Back home, I said to the better-half, “Let’s go out for lunch.”

She looked suspiciously at me. We hardly, if ever, went out for lunch. Dinner, yes. Lunch, no. But one didn’t wear dark glasses at night. I simply couldn’t wait.

When we got into the car, I put on the shades. “What’s that?” she asked sternly. “Don’t tell me you bought them. They look very expensive.”

Without so much as batting an eyelid, I said, “Naba recommended them.” I wanted the lunch to go all right. No arguments, no long faces. There would be people looking at us, especially at me. Naba is a close childhood friend, an ophthalmologist. He is more than reliable. “Protection from ultra-violet rays,” I said. “Ozone layer and stuff like that.” She was quiet after that.

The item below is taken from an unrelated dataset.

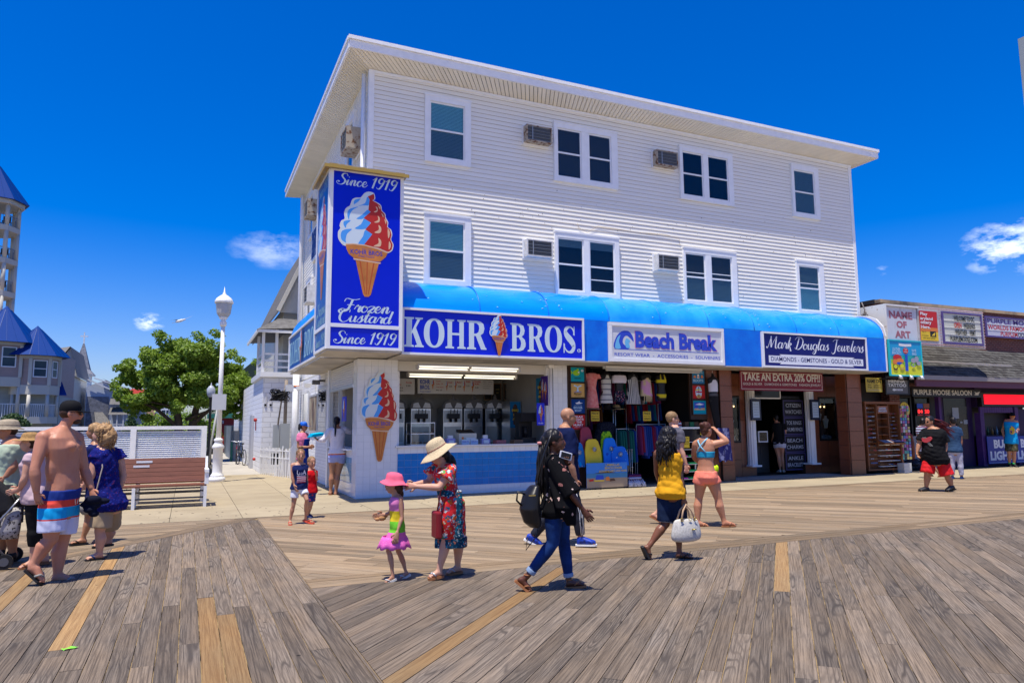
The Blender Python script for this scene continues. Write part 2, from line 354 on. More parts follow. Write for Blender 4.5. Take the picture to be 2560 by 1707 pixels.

When we got down at the hotel premises, the security man rushed over, opened the door. “See,” I whispered, as he took the keys from me, “See, he probably thinks I am an actor.”

Said my better-half, “But he does that to everybody.” She looked at me, “You are acting strange today.” I thought, Yes, acting. Like any good-looking actor.

By the time we were seated I still had the dark glasses on. The waiter came with the menu, handed it to me. I couldn’t make out the contents. “Your show,” I said, gallantly, sliding the card towards her. I sat back, one arm flung casually over the sofa. The way it is in the movies.

The lights had been dimmed. It did feel romantic. I looked around, my eyes on the other occupants. Darkish, indistinct shapes. I wondered how many were looking at me.

My wife suddenly said, “Isn’t that Naba sitting over there? Why aren’t you greeting him? He’s all alone. Do call him over.”